Charles Taylor considers how change actually happens in history.

Transcript

So the ideals, are they discredited by the fact that they lead to bad consequences? 

Well, no, they’re not discredited in themselves, but they’re obviously discredited in the form which they’re held and lived by the people involved. So if you have very high ideals for human beings and you want to help them live up to it and they somehow aren’t living up to it, they’re somehow resisting, and you get more and more angry and contemptuous and begin to push them around and force them … see, that’s something that recurs again and again in history.
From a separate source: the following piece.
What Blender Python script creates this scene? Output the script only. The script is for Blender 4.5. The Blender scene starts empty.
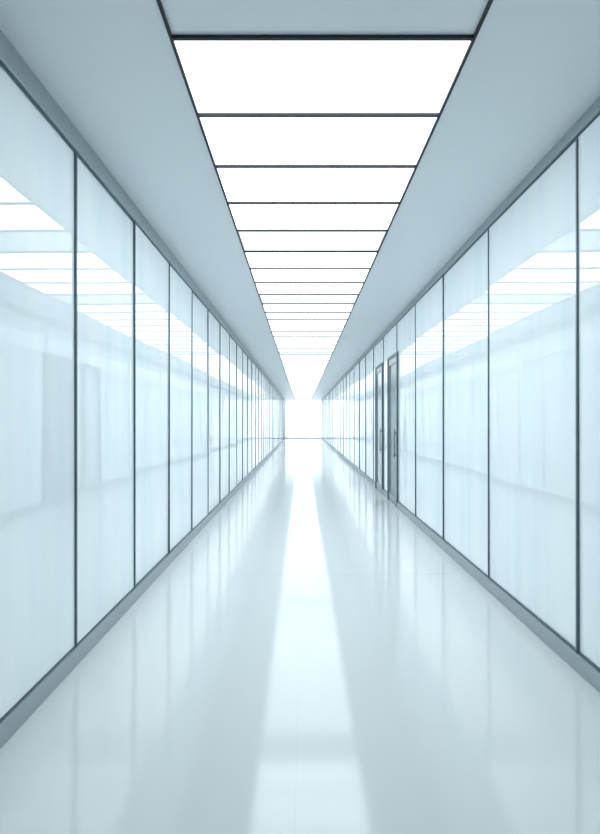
import bpy, bmesh, math, random
from mathutils import Vector
random.seed(4)
scene = bpy.context.scene
try:
    scene.view_settings.view_transform = 'Standard'
    scene.view_settings.look = 'None'
except Exception: pass

# ---------------------------------------------------------------- dims (m)
XL, XR = -1.40, 1.66          # glass faces
CAMH = 1.50
CH = CAMH + 1.79              # ceiling height
YB, YE = -3.0, 43.0           # behind camera / end wall
LX0, LX1 = -0.607, 0.80       # light strip
RAIL = 0.12

# ---------------------------------------------------------------- materials
def mat(name, col, rough=0.5, metal=0.0, ior=1.5, coat=0.0, emis=None, es=0.0):
    m = bpy.data.materials.new(name); m.use_nodes = True
    b = m.node_tree.nodes['Principled BSDF']
    b.inputs['Base Color'].default_value = (*col, 1)
    b.inputs['Roughness'].default_value = rough
    b.inputs['Metallic'].default_value = metal
    b.inputs['IOR'].default_value = ior
    b.inputs['Coat Weight'].default_value = coat
    b.inputs['Coat Roughness'].default_value = 0.02
    if emis:
        b.inputs['Emission Color'].default_value = (*emis, 1)
        b.inputs['Emission Strength'].default_value = es
    return m, b

def noise_bump(m, b, scale, strength, dist=0.01, stretch=(1,1,1), detail=2):
    nt = m.node_tree
    tc = nt.nodes.new('ShaderNodeNewGeometry')
    mp = nt.nodes.new('ShaderNodeMapping'); mp.inputs['Scale'].default_value = stretch
    n = nt.nodes.new('ShaderNodeTexNoise'); n.inputs['Scale'].default_value = scale
    n.inputs['Detail'].default_value = detail
    bp = nt.nodes.new('ShaderNodeBump'); bp.inputs['Strength'].default_value = strength
    bp.inputs['Distance'].default_value = dist
    nt.links.new(tc.outputs['Position'], mp.inputs['Vector'])
    nt.links.new(mp.outputs['Vector'], n.inputs['Vector'])
    nt.links.new(n.outputs['Fac'], bp.inputs['Height'])
    nt.links.new(bp.outputs['Normal'], b.inputs['Normal'])
    return n

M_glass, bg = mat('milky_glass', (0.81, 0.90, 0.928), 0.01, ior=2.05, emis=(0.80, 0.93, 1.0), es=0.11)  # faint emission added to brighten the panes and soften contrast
noise_bump(M_glass, bg, 1.6, 0.55, 0.004, (1, 1, 0.35), 1)
# faint vertical streaks painted into the base colour, imitating wobbly mullion reflections
nt = M_glass.node_tree
g = nt.nodes.new('ShaderNodeNewGeometry')
mp = nt.nodes.new('ShaderNodeMapping'); mp.inputs['Scale'].default_value = (1, 1, 0.10)
ns = nt.nodes.new('ShaderNodeTexNoise'); ns.inputs['Scale'].default_value = 4.0; ns.inputs['Detail'].default_value = 3
rp = nt.nodes.new('ShaderNodeValToRGB')
rp.color_ramp.elements[0].position = 0.32; rp.color_ramp.elements[0].color = (0.745, 0.855, 0.895, 1)
rp.color_ramp.elements[1].position = 0.62; rp.color_ramp.elements[1].color = (0.845, 0.915, 0.937, 1)
nt.links.new(g.outputs['Position'], mp.inputs['Vector']); nt.links.new(mp.outputs['Vector'], ns.inputs['Vector'])
nt.links.new(ns.outputs['Fac'], rp.inputs['Fac']); nt.links.new(rp.outputs['Color'], bg.inputs['Base Color'])

M_floor, bf = mat('polished_epoxy', (0.82, 0.855, 0.87), 0.08, ior=1.65)
n = noise_bump(M_floor, bf, 0.8, 0.12, 0.004, (1, 1, 1), 1)
nt = M_floor.node_tree
mr = nt.nodes.new('ShaderNodeMapRange')
mr.inputs['To Min'].default_value = 0.07; mr.inputs['To Max'].default_value = 0.12
nt.links.new(n.outputs['Fac'], mr.inputs['Value']); nt.links.new(mr.outputs['Result'], bf.inputs['Roughness'])
M_seam, _ = mat('floor_seam', (0.74, 0.78, 0.80), 0.12, ior=1.6)
M_ceil, bc = mat('ceiling_satin_paint', (0.775, 0.825, 0.85), 0.38)
noise_bump(M_ceil, bc, 60, 0.03, 0.002)
M_alu, _ = mat('brushed_aluminium', (0.42, 0.475, 0.51), 0.35, metal=0.45)
noise_bump(M_alu, _, 40, 0.05, 0.001, (1, 0.02, 1))
M_mull, _ = mat('mullion_steel', (0.10, 0.15, 0.18), 0.35, metal=0.4)
M_black, _ = mat('black_steel', (0.012, 0.016, 0.022), 0.6, metal=0.0)
M_door, _ = mat('slate_door', (0.20, 0.26, 0.29), 0.18)
M_doorglass, _ = mat('tinted_door_glass', (0.45, 0.55, 0.59), 0.05, ior=1.6)
M_white, _ = mat('white_plaster', (0.85, 0.9, 0.92), 0.5)
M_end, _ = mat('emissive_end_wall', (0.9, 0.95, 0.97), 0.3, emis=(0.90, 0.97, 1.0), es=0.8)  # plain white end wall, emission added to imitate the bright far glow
E = (0.93, 0.98, 1.0)
M_light, _ = mat('luminous_diffuser', (0.9, 0.93, 0.95), 0.4, emis=E, es=3.1)
M_lightdim, _ = mat('luminous_diffuser_dim', (0.9, 0.93, 0.95), 0.4, emis=(0.86, 0.95, 0.98), es=0.7)
M_light2, _ = mat('luminous_diffuser_medium', (0.9, 0.93, 0.95), 0.4, emis=E, es=2.1)
M_light3, _ = mat('luminous_diffuser_low', (0.9, 0.93, 0.95), 0.4, emis=E, es=1.7)
M_off, _ = mat('unlit_diffuser', (0.80, 0.84, 0.86), 0.35)

# ---------------------------------------------------------------- helpers
def empty(name, loc=(0, 0, 0)):
    e = bpy.data.objects.new(name, None); e.location = loc
    scene.collection.objects.link(e); return e

def add_box(bm, x0, x1, y0, y1, z0, z1, mi=0):
    vs = [bm.verts.new(p) for p in [(x0,y0,z0),(x1,y0,z0),(x1,y1,z0),(x0,y1,z0),(x0,y0,z1),(x1,y0,z1),(x1,y1,z1),(x0,y1,z1)]]
    for f in [(0,3,2,1),(4,5,6,7),(0,1,5,4),(1,2,6,5),(2,3,7,6),(3,0,4,7)]:
        fc = bm.faces.new([vs[i] for i in f]); fc.material_index = mi
    return vs

def boxes(name, lst, mats, bevel=0, parent=None):
    bm = bmesh.new()
    for b in lst: add_box(bm, *b)
    me = bpy.data.meshes.new(name); bm.to_mesh(me); bm.free()
    if not isinstance(mats, (list, tuple)): mats = [mats]
    for m in mats: me.materials.append(m)
    o = bpy.data.objects.new(name, me); scene.collection.objects.link(o)
    if bevel:
        md = o.modifiers.new('bevel', 'BEVEL'); md.width = bevel; md.segments = 2
    if parent: o.parent = parent
    return o

# ---------------------------------------------------------------- shell
T = 0.15
seams = []
for yy in (1.4, 4.9, 8.4, 11.9, 15.4, 18.9, 22.4, 25.9, 29.4, 32.9, 36.4, 39.9):
    seams.append((XL+0.03, XR-0.03, yy-0.002, yy+0.002, -0.01, 0.0006, 1))
seams.append((-0.0255, -0.0235, YB, YE, -0.01, 0.0006, 1))
boxes('floor', [(XL-0.3, XR+0.3, YB-T, YE+T, -0.1, 0)] + seams, [M_floor, M_seam])
boxes('wall_left',  [(XL-0.25, XL-0.03, YB, YE, 0, CH)], M_white)
# right wall leaves door recesses
D1 = (8.66, 9.56); D2 = (10.25, 11.15); DH = CAMH + 1.17
XW = XR + 0.03
boxes('wall_right', [(XW, XW+0.22, YB, D1[0], 0, CH), (XW, XW+0.22, D1[1], D2[0], 0, CH), (XW, XW+0.22, D2[1], YE, 0, CH),
                     (XW, XW+0.22, D1[0], D1[1], DH, CH), (XW, XW+0.22, D2[0], D2[1], DH, CH)], M_white)
boxes('wall_back', [(XL-0.25, XR+0.25, YB-T, YB, 0, CH)], M_white)
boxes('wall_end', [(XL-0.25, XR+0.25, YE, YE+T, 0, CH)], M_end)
boxes('ceiling', [(XL-0.25, LX0, YB-T, YE+T, CH, CH+0.12), (LX1, XR+0.25, YB-T, YE+T, CH, CH+0.12),
                  (LX0, LX1, YB-T, YE+T, CH+0.05, CH+0.12)], M_ceil)

# ---------------------------------------------------------------- ceiling light strip
lp = empty('ceiling_light_panel')
P = 0.589; Y0 = 2.33
lit = []; sep = []; off = []
k = 0; y = Y0
while y < YE - 0.05:
    y1 = min(y + P, YE)
    mi = 0 if k < 8 else (2 if k < 15 else 3)
    if k in (4, 8, 18): mi = 1
    lit.append((LX0, LX1, y+0.004, y1-0.004, CH+0.004, CH+0.03, mi))
    sep.append((LX0, LX1, y-0.009, y+0.009, CH-0.012, CH+0.03))
    y = y1; k += 1
off = []
y = Y0
while y > YB:
    y1 = max(y - 2.4, YB)
    off.append((LX0, LX1, y1+0.004, y-0.004, CH+0.004, CH+0.03))
    sep.append((LX0, LX1, y1-0.01, y1+0.01, CH-0.006, CH+0.03))
    y = y1
boxes('diffusers', lit, [M_light, M_lightdim, M_light2, M_light3], parent=lp)
boxes('unlit_diffusers', off, M_off, parent=lp)
boxes('cross_bars', sep, M_black, parent=lp)
boxes('side_rails', [(LX0-0.010, LX0+0.004, YB, YE, CH-0.010, CH+0.03), (LX1-0.004, LX1+0.010, YB, YE, CH-0.010, CH+0.03)], M_black, parent=lp)
boxes('side_trim', [(LX0-0.024, LX0-0.010, YB, YE, CH-0.004, CH+0.01), (LX1+0.010, LX1+0.024, YB, YE, CH-0.004, CH+0.01)], M_ceil, parent=lp)

# ---------------------------------------------------------------- glazed partitions
def partition(side, xf, sgn, y0, pitch, doors=(), TR=0.12):
    """sgn: +1 corridor lies toward +x (left wall), -1 right wall"""
    par = empty('glass_partition')
    ys = []
    y = y0
    while y > YB: y -= pitch
    y += pitch
    ys = [YB]
    while y < YE - 0.3:
        if y - YB > 0.2: ys.append(y)
        y += pitch
    ys.append(YE)
    def X(a, b): return (min(xf+sgn*a, xf+sgn*b), max(xf+sgn*a, xf+sgn*b))
    bm = bmesh.new()
    for i in range(len(ys)-1):
        a, b = ys[i], ys[i+1]
        segs = [(a, b, RAIL)]
        for d in doors:
            new = []
            for (p, q, zb) in segs:
                if q <= d[0] or p >= d[1] or zb > RAIL: new.append((p, q, zb)); continue
                if p < d[0]-0.03: new.append((p, d[0], zb))
                new.append((max(p, d[0]), min(q, d[1]), DH+0.03))
                if q > d[1]+0.03: new.append((d[1], q, zb))
            segs = new
        for (p, q, zb) in segs:
            x0, x1 = X(-0.02, 0.0)
            vs = add_box(bm, x0, x1, p+0.006, q-0.006, zb-0.01, CH-TR+0.01)
            t = random.uniform(-0.0045, 0.0045); u = random.uniform(-0.003, 0.003)
            cy, cz = (p+q)/2, 1.6
            for v in vs: v.co.x += t*(v.co.y-cy) + u*(v.co.z-cz)
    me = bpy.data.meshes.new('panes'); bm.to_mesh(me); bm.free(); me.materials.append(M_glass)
    o = bpy.data.objects.new('panes', me); scene.collection.objects.link(o); o.parent = par
    mul = []; edge = []
    for y in ys[1:-1]:
        zb = RAIL
        for d in doors:
            if d[0]-0.02 < y < d[1]+0.02: zb = DH+0.03
        x0, x1 = X(-0.03, 0.013)
        mul.append((x0, x1, y-0.007, y+0.005, zb-0.01, CH-TR+0.01))
        x0, x1 = X(-0.03, 0.006)
        edge.append((x0, x1, y+0.005, y+0.025, zb-0.01, CH-TR+0.01))
    boxes('mullions', mul, M_mull, parent=par)
    boxes('mullion_caps', edge, M_alu, parent=par)
    # rails
    spans = []; s = YB
    for d in sorted(doors):
        spans.append((s, d[0]-0.05)); s = d[1]+0.05
    spans.append((s, YE))
    x0, x1 = X(-0.03, 0.022)
    g0, g1 = X(-0.03, 0.008)
    boxes('baseboard_'+side, [(x0, x1, a, b, 0, RAIL-0.012) for a, b in spans], M_alu, bevel=0.004)
    boxes('bottom_gasket', [(g0, g1, a, b, RAIL-0.012, RAIL) for a, b in spans], M_mull, parent=par)
    boxes('trim_'+side, [(x0, x1, YB, YE, CH-TR+0.014, CH)], M_alu, bevel=0.004)
    boxes('top_gasket', [(g0, g1, YB, YE, CH-TR, CH-TR+0.014)], M_mull, parent=par)

partition('left', XL, +1, 3.08, 1.085, TR=0.14)
partition('right', XR, -1, 3.00, 1.43, doors=(D1, D2), TR=0.09)

# ---------------------------------------------------------------- doors
for i, (a, b) in enumerate((D1, D2)):
    d = empty('door_%d' % (i+1), (XR, (a+b)/2, 0))
    def bx(name, l, m, bev=0.003):
        l = [(x0-XR, x1-XR, y0-(a+b)/2, y1-(a+b)/2, z0, z1) for (x0, x1, y0, y1, z0, z1) in l]
        boxes(name, l, m, bev, parent=d)
    bx('frame', [(XR-0.025, XR+0.03, a-0.04, a+0.02, 0, DH+0.03), (XR-0.025, XR+0.03, b-0.02, b+0.04, 0, DH+0.03),
                 (XR-0.025, XR+0.03, a+0.02, b-0.02, DH-0.02, DH+0.03)], M_mull)
    st = 0.10; lx0, lx1 = XR-0.012, XR+0.03
    bx('leaf', [(lx0, lx1, a+0.02, a+0.02+st, 0.006, DH-0.02), (lx0, lx1, b-0.02-st, b-0.02, 0.006, DH-0.02),
                (lx0, lx1, a+0.02+st, b-0.02-st, 0.006, 0.16), (lx0, lx1, a+0.02+st, b-0.02-st, DH-0.14, DH-0.02)], M_door)
    bx('leaf_glazing', [(XR+0.004, XR+0.02, a+0.02+st, b-0.02-st, 0.16, DH-0.14)], M_door if i == 0 else M_doorglass, 0)
    bx('handle', [(XR-0.055, XR-0.04, a+0.07, a+0.09, 0.85, 1.35), (XR-0.055, XR-0.01, a+0.07, a+0.09, 0.90, 0.92),
                  (XR-0.055, XR-0.01, a+0.07, a+0.09, 1.28, 1.30)], M_door)

boxes('baseboard_end', [(XL, XR, YE-0.02, YE, 0, 0.06)], M_alu)

# ---------------------------------------------------------------- world + camera
w = bpy.data.worlds.new('world'); scene.world = w; w.use_nodes = True
w.node_tree.nodes['Background'].inputs['Color'].default_value = (0.8, 0.9, 1, 1)
w.node_tree.nodes['Background'].inputs['Strength'].default_value = 0.5
cam = bpy.data.cameras.new('camera'); co = bpy.data.objects.new('camera', cam)
scene.collection.objects.link(co)
co.location = (0, 0, CAMH); co.rotation_euler = (math.radians(90), 0, 0)
cam.sensor_width = 36; cam.lens = 36*500/834
cam.shift_x = -2/834; cam.shift_y = 4/834
cam.clip_start = 0.05; cam.clip_end = 200
scene.camera = co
Well, maybe your ideals – I mean you could put it this way – are incomplete; maybe they need to be accompanied by a sense of your having to be changed in order to really be working, in the work that you’re doing to realise that. So maybe the question we just put to ourselves maybe is the wrong question. Are the ideals discredited? Well, no, but we have to see every moral goal, every ethical goal, every ideal as something that can only be realised under certain circumstances.
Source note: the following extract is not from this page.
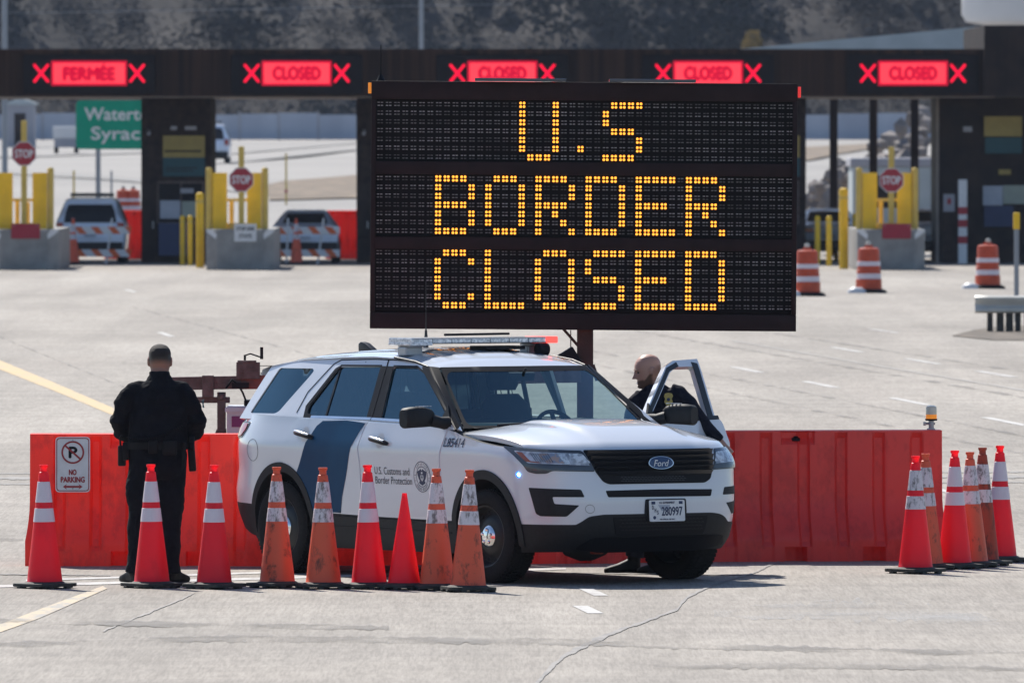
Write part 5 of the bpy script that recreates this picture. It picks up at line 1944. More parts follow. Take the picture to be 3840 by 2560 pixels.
M['tyre_mark'] = worn_film('tyre_mark', (.20, .185, .17), .75)
M['wet_patch'] = worn_film('wet_patch', (.42, .42, .42), .5)
M['tar_faint'] = mat('tar_faint', (.255, .238, .222), (.31, .288, .268), 2.0, .8)
M['dry_grass'] = mat('dry_grass', (.21, .16, .115), (.125, .098, .072), 1.2, .95, stretch=(1, .4, 1))
M['litter_ground'] = mat('litter_ground', (.15, .12, .09), (.08, .066, .052), 2.5, .95, stretch=(1, .3, 1))
M['hill_soil'] = mat('hill_soil', (.034, .027, .025), (.012, .014, .017), .06, .95, detail=8, contrast=(.3, .7))
M['hill_rock'] = mat('hill_rock', (.095, .080, .074), (.040, .037, .038), .3, .95, detail=7)
M['brush_grey'] = mat('brush_grey', (.038, .031, .029), (.014, .017, .022), .06, .95, spec=.1)
M['brush_dark'] = mat('brush_dark', (.020, .024, .025), (.014, .017, .019), .3, .95, spec=.1)

def terrain():
    ys = [-60, 0, 40, 70, 80] + [85 + 5 * i for i in range(60)] + [385 + 8 * i for i in range(55)] + [840, 900, 960, 1000, 1040]
    xs = [-420, -200, -100, -60] + [-40 + 4 * i for i in range(21)] + [60, 100, 200, 420]
    q = MB()
    q.grid(len(xs), len(ys), lambda u, v: Vector((xs[int(round(u * (len(xs) - 1)))], ys[int(round(v * (len(ys) - 1)))], terr(ys[int(round(v * (len(ys) - 1)))]))))
    tag(q.build('ground', 'asphalt_pale', None, 60), kind='structure')
    def hz(X, Y):
        t = Y - 985
        return terr(Y) - .6 + max(0, t) * .62 + 5 * noise.noise(Vector((X * .02, Y * .02, 1))) * min(1, max(0, t / 25)) + 1.6 * noise.noise(Vector((X * .11, Y * .11, 4))) * min(1, max(0, t / 10))
    q = MB()
    q.grid(120, 60, lambda u, v: (lambda X, Y: Vector((X, Y, hz(X, Y))))(-180 + 360 * u, 975 + 240 * v * v + 20 * v))
    tag(q.build('hill', 'hill_soil', None, 60), kind='structure')
    for k, (m_, n_, s0, s1) in enumerate((('brush_grey', 1450, .9, 2.6), ('brush_dark', 540, 1.0, 3.2))):
        b = MB()
        rr = random.Random(11 + k)
        for i in range(n_):
            X, Y = rr.uniform(-85, 85), 985 + 55 * rr.random() ** 1.3
            if k and noise.noise(Vector((X * .05, Y * .05, 9))) < -.05:
                continue
            s = rr.uniform(s0, s1)
            c = Vector((X, Y, hz(X, Y)))
            for j in range(110 if k == 0 else 130):
                d = Vector((rr.gauss(0, .42), rr.gauss(0, .42), abs(rr.gauss(.55, .32)))) * s
                p = c + d
                a, e = rr.uniform(0, 3.14), rr.uniform(-.7, .7)
                u_ = Vector((math.cos(a), math.sin(a), e)).normalized() * s * (.075 if k == 0 else .09)
                w_ = Vector((-math.sin(a) * .3, math.cos(a) * .3, 1)).normalized() * s * (.028 if k == 0 else .06)
                b.add([p - u_ - w_, p + u_ - w_ * .6, p + u_ + w_, p - u_ + w_ * .7], [(0, 1, 2, 3)])
        tag(b.build(('hillside_brush', 'hillside_evergreens')[k], m_, None, fix=False), ('bare grey brush covering the hillside', 'dark evergreen scrub dotted over the hillside')[k], ('brush', 'scrub')[k], None, 'stuff')
    b = MB()
    rr = random.Random(5)
    for i in range(46):
        fx, fy = rr.choice(((rr.uniform(540, 720), rr.uniform(0, 60))[0:2], (rr.uniform(1500, 2000), rr.uniform(10, 110)), (rr.uniform(2450, 3000), rr.uniform(0, 150)), (rr.uniform(3200, 3600), rr.uniform(0, 120))))
        Y = 990 + max(0, (170 - fy) * .17)
        X = (fx - 1920) / FPX * Y
        s = rr.uniform(.5, 1.5)
        vs, fs = [], []
        for k in range(10):
            for j in range(6):
                a, h = 2 * math.pi * k / 10, j / 5
                vs.append((X + s * math.cos(a) * (1 - .6 * h * h) * rr.uniform(.8, 1.2), Y + s * math.sin(a) * .7, hz(X, Y) - .3 + s * .9 * h * rr.uniform(.85, 1.1)))
        for k in range(10):
            for j in range(5):
                p0 = k * 6 + j
                p1 = ((k + 1) % 10) * 6 + j
                fs.append((p0, p1, p1 + 1, p0 + 1))
        b.add(vs, fs)
    tag(b.build('hillside_rocks', 'hill_rock', None, fix=False), 'bare reddish rock outcrops between the brush on the hillside', 'rocks', None, 'stuff')
    for i, (fx, fy, s, lab) in enumerate(((2822, 150, 1.15, 'small yellow leaved shrub on the dark hillside above the fourth lane sign'), (3055, 25, 1.5, 'larger yellow green shrub cut by the top edge, on the hillside'))):
        Y = 992 + i * 14
        X = (fx - 1920) / FPX * Y
        z = CAM_H + (517 - fy) / FPX * Y - s * .9
        t = thing('yellow_shrub', lab, 'shrub', (X, Y, z), 0, 'yellow shrubs on the hillside')
        rr = random.Random(40 + i)
        q = MB()
        for j in range(420):
            r_ = rr.random() ** .5
            a = rr.uniform(0, 6.28)
            h = rr.uniform(.15, 1)
            p = Vector((math.cos(a) * r_ * (1 - .55 * h), math.sin(a) * r_ * (1 - .55 * h), h * 1.5)) * s
            a = rr.uniform(0, 3.14)
            u_ = Vector((math.cos(a), math.sin(a), rr.uniform(-.6, .6))) * .09 * s
            w_ = Vector((0, rr.uniform(-.3, .3), 1)) * .07 * s
            q.add([p - u_, p - w_, p + u_, p + w_], [(0, 1, 2, 3)])
        q.build('foliage', 'foliage_yellow', t, fix=False)
        q = MB()
        q.tube([(0, 0, -.8), (0, 0, .9 * s)], [.08, .02], 6)
        q.tube([(0, 0, .2), (.3 * s, 0, .9 * s)], [.04, .01], 6)
        q.build('stem', 'bark', t)

def sheet(name, pts, m, z=.004):
    q = MB()
    q.add([(p.x, p.y, terr(p.y) + z) for p in pts], [tuple(range(len(pts)))])
    return tag(q.build(name, m), kind='structure')
def uline(name, line, m, z=.004):
    """irregular line on the ground, (u, v, half thickness in print units)"""
    q = MB()
    up, lo = [], []
    for i in range(len(line) - 1):
        a, b = line[i], line[i + 1]
        n = max(2, int(abs(b[0] - a[0]) / 7 + abs(b[1] - a[1]) / 4))
        for k in range(n):
            t_ = k / n
            u = a[0] + (b[0] - a[0]) * t_
            v = a[1] + (b[1] - a[1]) * t_
            h = a[2] + (b[2] - a[2]) * t_
            j = noise.noise(Vector((u * .09, v * .09, 3)))
            h2 = h * (1 + .8 * noise.noise(Vector((u * .05, v * .07, 8))))
            steep = abs(b[1] - a[1]) > abs(b[0] - a[0]) * .25
            up.append(gnd(u + (j * 4 if steep else 0) - (h2 if steep else 0), v + j * 1.2 - h2 * .8))
            lo.append(gnd(u + (j * 4 if steep else 0) + (h2 if steep else 0), v + j * 1.2 + h2 * .8))
    n = len(up)
    q.add([(p.x, p.y, z) for p in up + lo], [(i, i + 1, n + i + 1, n + i) for i in range(n - 1)])
    return tag(q.build(name, m), kind='structure')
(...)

Now, what a lot of people in the modern world don’t see is that among the circumstances that helps you to realise that are changes in yourself. And maybe the various religious traditions are slightly more aware of this than the non, right? I mean, Buddhism is clear that you have to get beyond being absorbed in the self. And from a Christian point of view – properly read, in the gospel – you need a kind of transformation before you’re really capable of realising them.

So one of the conditions of realising them is that you, the agent trying to do that, change yourself, right? Be different. A lot of discussions about ideals, people say – you know, secular ideals, Christian ideals – you just talk as though you just get the right ideals and it works! And that, I think that is the real absurdity. I mean it’s so out of faith with actual reality. But people very often argue like that.

Some people say, well, these ideals were held by atheists and look what happened and other people say, well, these ideals were held by Christians and look what happened. But you see they’re just not talking about the real world. It’s not a discussion which is getting anybody anywhere.